The ability to link audio and visual cues to identify others could have evolved in goats due to the fact that they are social animals, much like dogs and horses which also appear to have this ability.

“We observed that goats can differentiate between a call from their stablemate and a call from an unfamiliar goat, meaning that these animals are able to use sounds to help identify familiar goats,” explained Dr Benjamin Pitcher, lead-researcher on the study and is now based at Macquarie University, Australia.

“The results indicate that goats not only have an awareness of how other goats look, but also how they sound, meaning that they have a higher-level of cognitive ability in this aspect than previously thought,” he added.

Watching the goat watchers

To test whether goats could identify the call of an individual goat, the researchers placed a ‘watcher’ goat facing the pens of two ‘caller’ goats – one pen containing a familiar stablemate of the watcher-goat, and the other pen, an unfamiliar goat.

The team played a recording of either the call of the familiar goat or the call of the unfamiliar goat at a space equally distant between the two caller-goats. They saw that the watcher-goat would turn and watch the goat who had made the original call, whether that be the stablemate or the unfamiliar goat, meaning that they could tell which goat should have made the call.

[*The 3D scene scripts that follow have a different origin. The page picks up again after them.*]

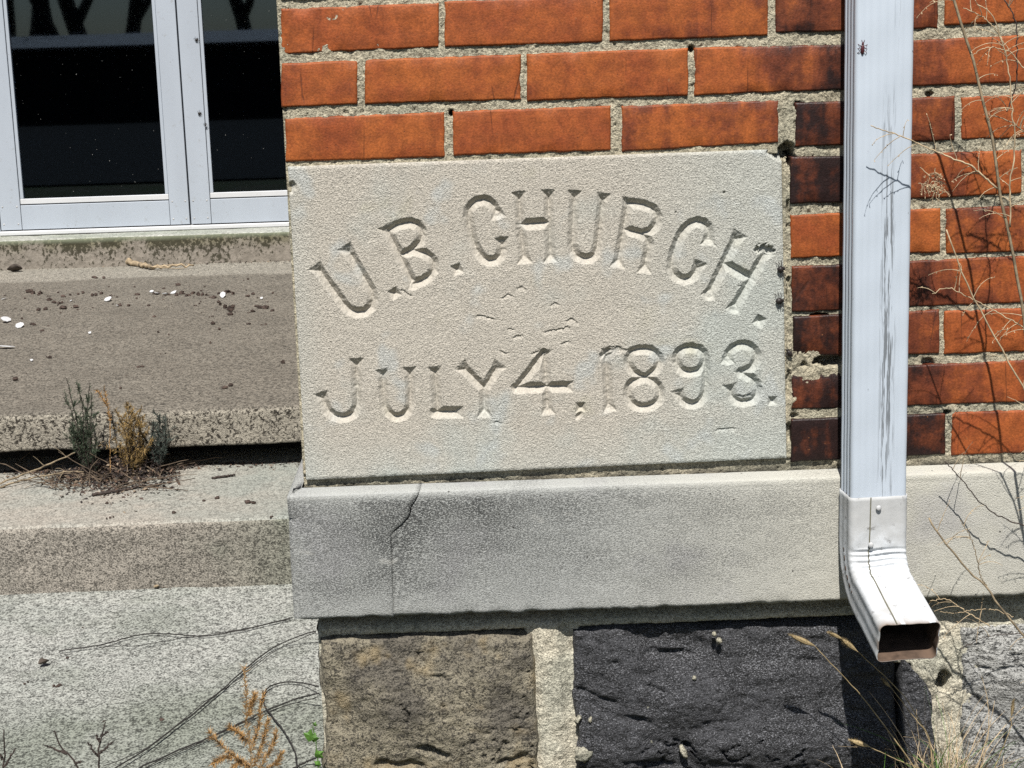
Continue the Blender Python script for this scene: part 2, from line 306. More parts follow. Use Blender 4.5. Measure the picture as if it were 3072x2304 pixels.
# ------------------------------------------------------------------ levels of the place
Z0 = W(950, 2332)[2]                                # concrete pad, level with the foot of the wall
Y1 = WZ(430, 1768, Z0)[1]; Z1 = W(430, 1568, Y1)[2]  # step
Y2 = WZ(430, 1398, Z1)[1]; YS = Y2 - 0.055
Z3 = W(430, 1232, YS)[2]; Z2 = W(430, 1342, YS)[2]   # landing slab top and underside
Y3 = WZ(430, 797, Z3)[1]; Z4 = W(430, 707, Y3)[2]; Y4 = WZ(430, 695, Z4)[1]
ZG = Z0 - 0.06
XC = W(860, 700)[0]                                 # the corner of the brick wall
XF = W(957, 2100)[0]                                # the corner of the foundation

# ground
def ground():
    n = 60; xs = np.linspace(-1, 1, n); xs = np.sign(xs) * np.abs(xs) ** 3 * 200; X, Y = np.meshgrid(xs, xs - 0.0)
    P = np.stack([X, Y, np.full_like(X, ZG) + 0.004 * vnoise(X * 9, Y * 9, 3)], -1)
    return grid_mesh('ground', P)
tg = NT('ground_soil_and_grass', 0.95, 0.15); nb_ = tg.noise(2.2, 5, 0.6)
cg = tg.mix(tg.rng(nb_, 0.4, 0.6), (0.085, 0.075, 0.045), (0.055, 0.075, 0.025)); cg = tg.mix(tg.rng(tg.noise(40, 4, 0.7), 0.4, 0.7, 0, 0.6), cg, (0.14, 0.115, 0.07))
tag(link('ground', ground(), tg.out(cg, tg.bump(tg.noise(60, 4), 0.02, 0.8))), kind='structure')

# ------------------------------------------------------------------ brick wall
BR = []   # left, right, top-left, bottom-left, top-right, bottom-right (photo pixels on the wall plane), burn left, burn right
def b(l, r, tl, bl, tr, br, q, s): BR.append((l, r, tl, bl, tr, br, q, s))
b(841, 1317, 26, 163, 8, 142, .05, .05); b(1334, 1809, 4, 141, -14, 127, .1, .1); b(1829, 2305, -14, 124, -32, 107, .15, .42)
b(2327, 2816, -36, 99, -52, 86, .72, .62); b(2835, 3322, -54, 76, -72, 56, .08, .1)
b(844, 1072, 191, 323, 180, 313, .22, .2); b(1094, 1563, 178, 313, 163, 299, .1, .12); b(1580, 2065, 161, 303, 144, 287, .03, .05)
b(2083, 2573, 143, 287, 131, 268, .12, .92); b(2592, 3080, 127, 265, 105, 246, .80, .15); b(3100, 3580, 103, 244, 84, 226, .1, .2)
b(856, 1334, 354, 486, 336, 472, .08, .06); b(1359, 1833, 334, 467, 317, 452, .02, .08); b(1865, 2337, 319, 456, 299, 428, .36, .50)
b(2386, 2867, 308, 441, 288, 422, .85, .62); b(2885, 3370, 291, 420, 272, 402, .02, .05)
b(2371, 2573, 470, 613, 467, 607, .90, .92); b(2592, 3066, 469, 605, 448, 581, .62, .20); b(3086, 3560, 448, 580, 430, 562, .1, .1)
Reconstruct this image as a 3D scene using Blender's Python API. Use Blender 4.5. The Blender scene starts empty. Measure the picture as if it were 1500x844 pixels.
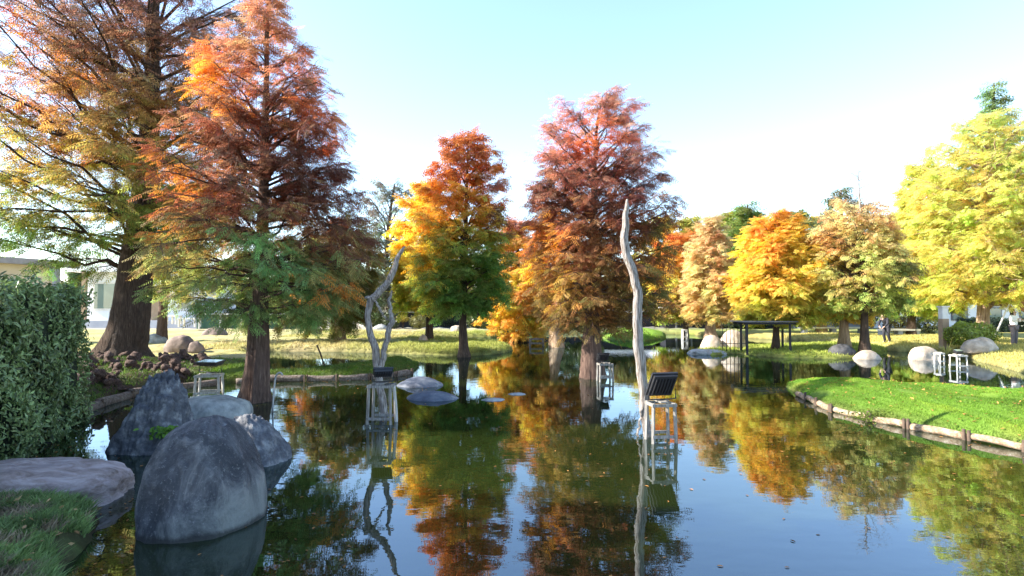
import bpy, bmesh, math, random
import numpy as np
from mathutils import Vector, noise as mnoise

random.seed(7)
RNG = np.random.default_rng(7)
C = bpy.context.scene.collection
PI = math.pi

# ------------------------------------------------------------------ camera geometry
F, CX, CY, H0 = 850.0, 750.0, 422.0, 452.0
CAMZ = 2.0
PITCH = math.atan((H0 - CY) / F)
cp, sp = math.cos(PITCH), math.sin(PITCH)
def ray(px, py):
    vx, vy = (px - CX) / F, -(py - CY) / F
    return np.array([vx, cp - vy * sp, sp + vy * cp])
def G(px, py, z=0.0):
    d = ray(px, py); t = (z - CAMZ) / d[2]
    return np.array([d[0] * t, d[1] * t, z])
def at(px, py, Y):
    d = ray(px, py); t = Y / d[1]
    return np.array([d[0] * t, Y, CAMZ + d[2] * t])

# ------------------------------------------------------------------ object helpers
def tag(o, label=None, cat=None, group=None, kind=None):
    if label: o['label'] = label
    if cat: o['category'] = cat
    if group: o['group'] = group
    if kind: o['kind'] = kind
    return o
def empty(name, loc, label, cat, group=None, rz=0.0):
    o = bpy.data.objects.new(name, None); C.objects.link(o)
    o.location = [float(v) for v in loc]; o.rotation_euler = (0, 0, rz)
    o.empty_display_size = 0.1
    return tag(o, label, cat, group)
def copy_tree(o, parent=None):
    c = o.copy(); C.objects.link(c)
    if parent: c.parent = parent
    for ch in list(o.children): copy_tree(ch, c)
    return c

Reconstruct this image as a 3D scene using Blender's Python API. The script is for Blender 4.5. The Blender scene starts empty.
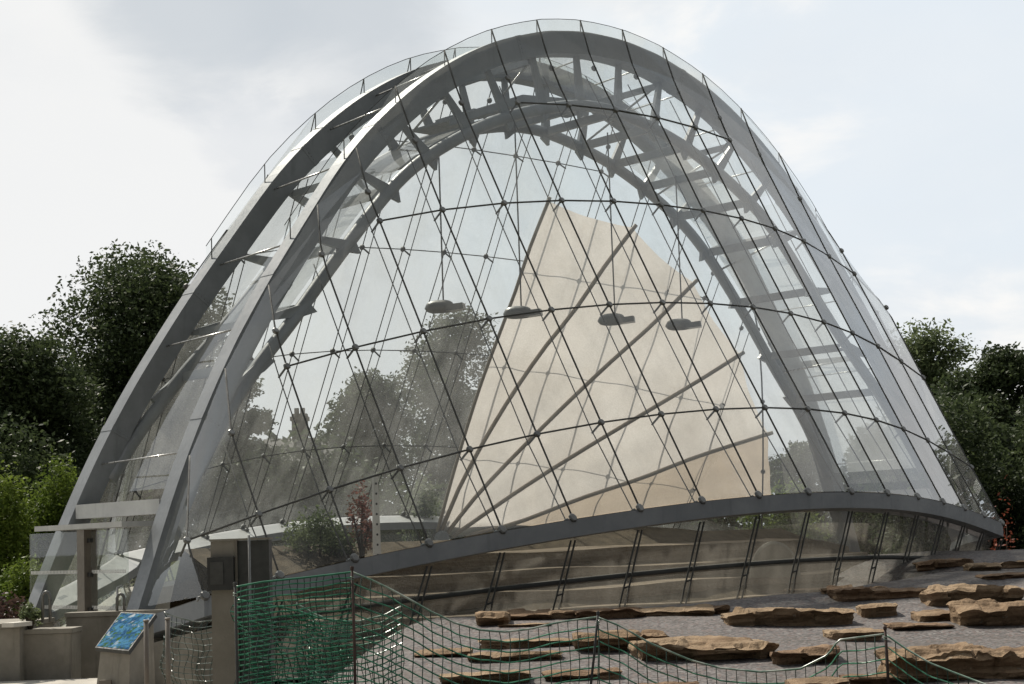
import bpy, bmesh, math, random
import numpy as np
from mathutils import Vector, Matrix, noise

scene = bpy.context.scene
col = scene.collection
R = math.radians
rng = np.random.default_rng(7)
random.seed(7)

# ------------------------------------------------------------------ camera
CAM = np.array([-21.416, -22.507, 1.719])
YAW, PIT, ROLL, FPX = 0.728, 0.107, -0.035, 1820.75
cy_, sy_ = math.cos(YAW), math.sin(YAW)
r0 = np.array([cy_, -sy_, 0.0]); uh = np.array([sy_, cy_, 0.0])
f0 = np.array([sy_ * math.cos(PIT), cy_ * math.cos(PIT), math.sin(PIT)])
u0 = np.array([-sy_ * math.sin(PIT), -cy_ * math.sin(PIT), math.cos(PIT)])
cr, sr = math.cos(ROLL), math.sin(ROLL)
RX = cr * r0 + sr * u0
UX = cr * u0 - sr * r0
cd = bpy.data.cameras.new('camera')
cam = bpy.data.objects.new('camera', cd); col.objects.link(cam)
cd.sensor_width = 36.0; cd.lens = FPX * 36.0 / 1024.0
cd.clip_start = 0.1; cd.clip_end = 3000
cam.matrix_world = Matrix(((RX[0], UX[0], -f0[0], CAM[0]), (RX[1], UX[1], -f0[1], CAM[1]),
                           (RX[2], UX[2], -f0[2], CAM[2]), (0, 0, 0, 1)))
scene.camera = cam

# ------------------------------------------------------------------ sky, sun, exposure
SUN_AZ, SUN_EL = R(8), R(50)          # azimuth from +y towards +x
S = Vector((math.sin(SUN_AZ) * math.cos(SUN_EL), math.cos(SUN_AZ) * math.cos(SUN_EL), math.sin(SUN_EL)))
world = bpy.data.worlds.new('World'); scene.world = world; world.use_nodes = True
wt = world.node_tree; wt.nodes.clear()
def wn(t, **k):
    n = wt.nodes.new(t)
    for a, b in k.items(): setattr(n, a, b)
    return n
def wl(a, b): wt.links.new(a, b)
out = wn('ShaderNodeOutputWorld'); bg = wn('ShaderNodeBackground'); bg.inputs['Strength'].default_value = 0.1
sky = wn('ShaderNodeTexSky', sky_type='NISHITA', sun_disc=False, sun_elevation=SUN_EL, sun_rotation=SUN_AZ)
sky.air_density = 1.0; sky.dust_density = 2.5
tc = wn('ShaderNodeTexCoord')
mp = wn('ShaderNodeMapping'); mp.inputs['Scale'].default_value = (1.0, 1.0, 2.2)
wl(tc.outputs['Generated'], mp.inputs['Vector'])
n1 = wn('ShaderNodeTexNoise'); n1.inputs['Scale'].default_value = 9.0; n1.inputs['Detail'].default_value = 9
n1.inputs['Roughness'].default_value = 0.56; n1.inputs['Distortion'].default_value = 0.3
wl(mp.outputs[0], n1.inputs['Vector'])
n2 = wn('ShaderNodeTexNoise'); n2.inputs['Scale'].default_value = 3.0; n2.inputs['Detail'].default_value = 7
n2.inputs['Roughness'].default_value = 0.5
mp2 = wn('ShaderNodeMapping'); mp2.inputs['Location'].default_value = (3.1, 1.7, 0.4); mp2.inputs['Scale'].default_value = (1, 1, 2.6)
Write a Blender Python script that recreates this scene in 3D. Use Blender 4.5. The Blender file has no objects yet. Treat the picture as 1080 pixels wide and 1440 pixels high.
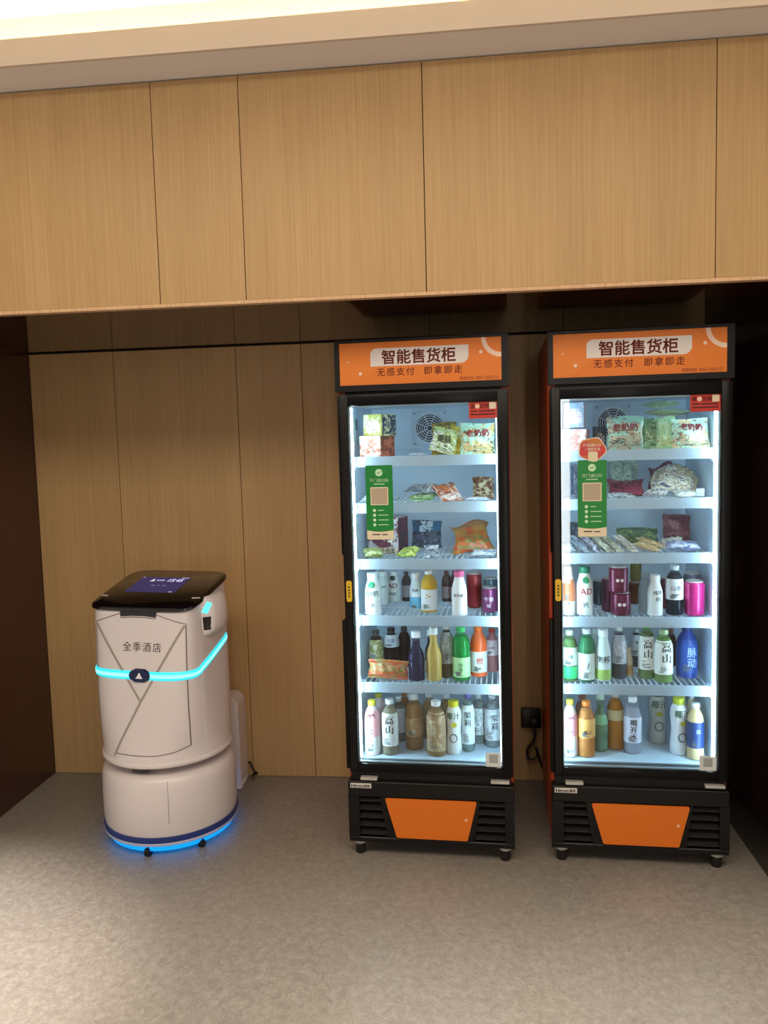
import bpy, bmesh, math, random
from mathutils import Matrix, Vector
random.seed(7)
scene = bpy.context.scene
COL = scene.collection

# ------------------------------------------------------------ camera
cam_data = bpy.data.cameras.new('camera')
cam = bpy.data.objects.new('camera', cam_data)
COL.objects.link(cam)
yaw, pit, rol = -0.101416, -0.084789, -0.027285
fwd = Vector((math.sin(yaw)*math.cos(pit), math.cos(yaw)*math.cos(pit), math.sin(pit)))
rgt = Vector((math.cos(yaw), -math.sin(yaw), 0))
upv = rgt.cross(fwd)
r2 = rgt*math.cos(rol)+upv*math.sin(rol)
u2 = upv*math.cos(rol)-rgt*math.sin(rol)
cam.matrix_world = Matrix(((r2.x, u2.x, -fwd.x, 1.247989), (r2.y, u2.y, -fwd.y, -3.557485), (r2.z, u2.z, -fwd.z, 1.567426), (0, 0, 0, 1)))
cam_data.sensor_fit = 'VERTICAL'
cam_data.sensor_height = 24.0
cam_data.lens = 1098.7707/1440*24.0
cam_data.clip_start = 0.02
scene.camera = cam

# ------------------------------------------------------------ world, lights, exposure
scene.view_settings.view_transform = 'Standard'
scene.view_settings.look = 'None'
scene.view_settings.gamma = 1.0
scene.view_settings.use_curve_mapping = False
scene.view_settings.exposure = 0.0
world = bpy.data.worlds.new('world'); scene.world = world
world.use_nodes = True
world.node_tree.nodes['Background'].inputs[0].default_value = (1.0, 0.90, 0.82, 1)
world.node_tree.nodes['Background'].inputs[1].default_value = 0.50

def area(name, loc, size, power, col, rot=(0, 0, 0), sy=None):
    l = bpy.data.lights.new(name, 'AREA'); l.energy = power; l.color = col
    l.shape = 'RECTANGLE' if sy else 'DISK'; l.size = size
    if sy: l.size_y = sy
    o = bpy.data.objects.new(name, l); o.location = loc; o.rotation_euler = rot; COL.objects.link(o)
    return o
def spot(name, loc, power, col, angle, blend, rot=(0, 0, 0), rad=0.05):
    l = bpy.data.lights.new(name, 'SPOT'); l.energy = power; l.color = col
    l.spot_size = math.radians(angle); l.spot_blend = blend; l.shadow_soft_size = rad
    o = bpy.data.objects.new(name, l); o.location = loc; o.rotation_euler = rot; COL.objects.link(o)
    return o
WARM = (1.0, 0.90, 0.76)
area('ceiling_fill_light', (0.9, -2.9, 2.98), 3.6, 74, WARM, sy=1.0)  # broad fill added at ceiling height, no fixture belongs to it
spot('downlight_lamp', (-0.62, -1.62, 2.97), 900, (1.0, 0.96, 0.90), 40, 1.0)
spot('downlight_lamp', (0.75, -2.15, 2.97), 300, (1.0, 0.95, 0.88), 58, 1.0)  # unseen lamp added to brighten the front floor
spot('downlight_lamp', (2.10, -2.15, 2.97), 300, (1.0, 0.95, 0.88), 58, 1.0)  # likewise added, lifts the floor on the right

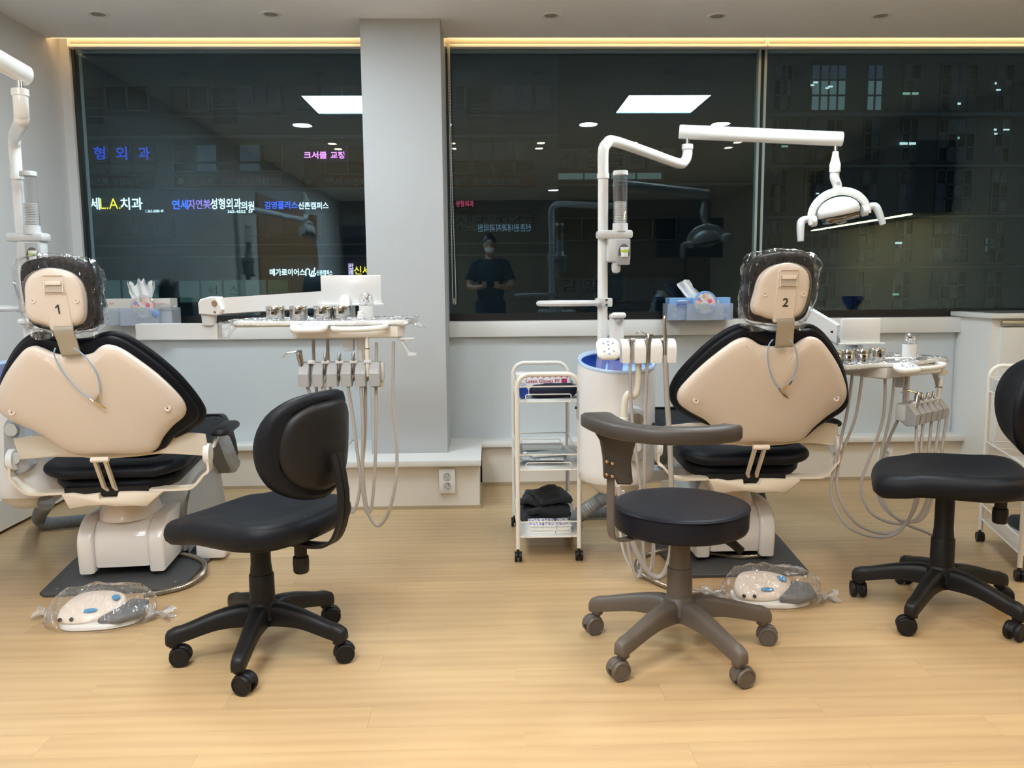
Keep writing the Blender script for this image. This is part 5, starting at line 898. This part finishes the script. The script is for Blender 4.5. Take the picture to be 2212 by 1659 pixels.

When the watcher-goat was faced with two unfamiliar goats, however, it would show no preference to look towards one goat compared to the other.   

The researchers say that goats could have evolved to use both sound and visual cues as a way to identify other familiar goats, much like we do with mental images of other familiar people, because they like to live in social groups.

Just like horses and dogs?

Dr Pitcher continued: “This higher-level of cognitive ability could be driven by their sociality, as there is growing evidence that social animals such as dogs and horses can also do this.”

“By examining how different animals use sound and visual recognition, we can develop an understanding of how animals integrate information from multiple sensory sources, such as sight and hearing. This helps us to understand more about the complex world of animal communication.”

The research was carried out at Buttercups Sanctuary for Goats in Kent, UK.